Le net­toyage des vitraux et sur­tout des 14 cha­pelles, qui étaient très sales et déla­brées bien avant l’incendie, révè­le­ront enfin la splen­deur de l’édifice et du mobi­lier qui les com­pose. Les pierres retrou­ve­ront ain­si leurs cou­leurs d’origine. 

L’axe litur­gique de la nef sera reva­lo­ri­sé. L’entrée se fera désor­mais par le grand por­tail cen­tral, pour mettre bien mieux en valeur l’édifice aux yeux des visi­teurs. La déam­bu­la­tion se pour­sui­vra par le côté nord (à gauche en entrant), et non plus par le côté sud. Le père Gilles Drouin, res­pon­sable du pro­jet de réamé­na­ge­ment inté­rieur, explique que ce sens de cir­cu­la­tion s’inscrit dans une sym­bo­lique de l’histoire évan­gé­lique. Celui-ci sui­vrait les thé­ma­tiques sui­vantes : au nord, l’Ancien tes­ta­ment, puis l’incarnation, la pas­sion et la résur­rec­tion vers le chœur, et l’Église et les saints au sud.

Le pro­jet pré­voit l’ajout de pièces de mobi­lier d’art d’aujourd’hui, sans que celui-ci ne rem­place l’exis­tant. Albé­ric de Mont­gol­fier, pré­sident de la Com­mis­sion natio­nale du patri­moine et de l’architecture, assure qu’ « aucun objet ou tableau qui se trou­vait dans la cathé­drale avant l’incendie n’en sor­ti­ra ». Les confes­sion­naux seront dépla­cés sans pour autant être mis au pla­card. Cer­taines tapis­se­ries s’offriront une nou­velle jeu­nesse sur des murs mieux éclairés.

L’intérieur de la cathé­drale sera loin d’être bou­le­ver­sé. Aucune modi­fi­ca­tion struc­tu­relle ne trans­for­me­ra le monu­ment en profondeur.

Des intentions mal interprétées

Repre­nons l’esprit du pro­jet, les inten­tions du dio­cèse. Celui-ci avait deux idées en tête : avant tout, et c’est l’objectif pre­mier, ren­for­cer le pri­mat de la litur­gie et du culte. Ensuite, pro­fi­ter du pas­sage des 13 mil­lions de visi­teurs par an pour leur faire com­prendre le mys­tère de la cathé­drale, dans une optique missionnaire.

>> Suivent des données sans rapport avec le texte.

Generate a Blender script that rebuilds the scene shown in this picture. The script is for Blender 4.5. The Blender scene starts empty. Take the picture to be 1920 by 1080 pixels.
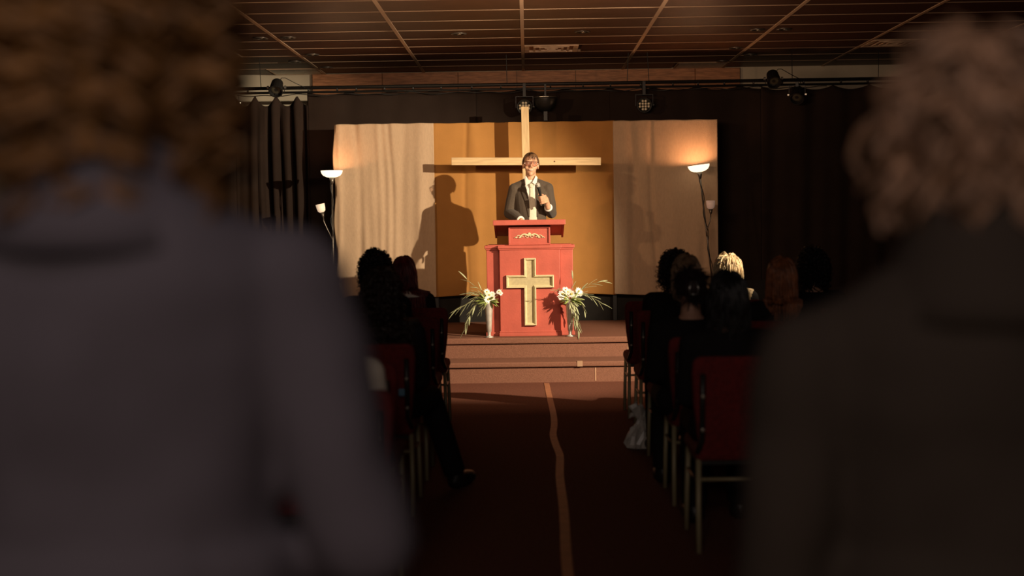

Les inten­tions ont été mal com­prises. La polé­mique laisse entendre que le dio­cèse sou­haite pri­vi­lé­gier l’accueil des tou­ristes au détri­ment du culte. L’emploi à tout-va de termes comme la « désa­cra­li­sa­tion » ou la « déna­tu­ra­tion » de la cathé­drale par les contes­ta­taires détourne le débat des objec­tifs du projet.

La question du sacré dans l’art contemporain

Des noms d’artistes contem­po­rains sor­tis dans la presse, tels que Ernest Pignon-Ernest, Anselm Kie­fer ou Louise Bour­geois, ont pro­vo­qué de vives réac­tions. Le père Drouin affirme que le dio­cèse n’a encore rien déci­dé sur le choix des artistes, ni sur les œuvres elles-mêmes. L’expression contem­po­raine pour­rait légi­ti­me­ment trou­ver sa place dans la cathé­drale, à la condi­tion d’un art au ser­vice de la litur­gie. Ce ne serait pas la pre­mière fois : la flèche de Viol­let-le-Duc, l’architecte de la grande res­tau­ra­tion de 1845 à 1865, était à la fois une prouesse archi­tec­tu­rale et une folie moder­niste. L’art d’aujourd’hui en est-il encore capable ? Peut-il répondre aux objec­tifs d’une église, à savoir le ser­vice du sacré et du beau ? « C’est plu­tôt sur cette ques­tion que devrait se concen­trer le débat, qui dépasse lar­ge­ment le cadre du chan­tier, plu­tôt que de s’égarer dans des polé­miques sté­riles où les inten­tions sont dévoyées », affirme notre interlocuteur.

Le rôle décisif du futur archevêque de Paris

En sus­pens depuis la démis­sion de Mon­sei­gneur Aupe­tit, le pro­jet pour­rait être ame­né à évo­luer avec l’arrivée d’un nou­vel arche­vêque. Il aura une place déci­sive dans la suite du pro­ces­sus. Ce chan­ge­ment pour­ra être l’occasion de nou­velles pro­po­si­tions, d’une nou­velle vision du projet.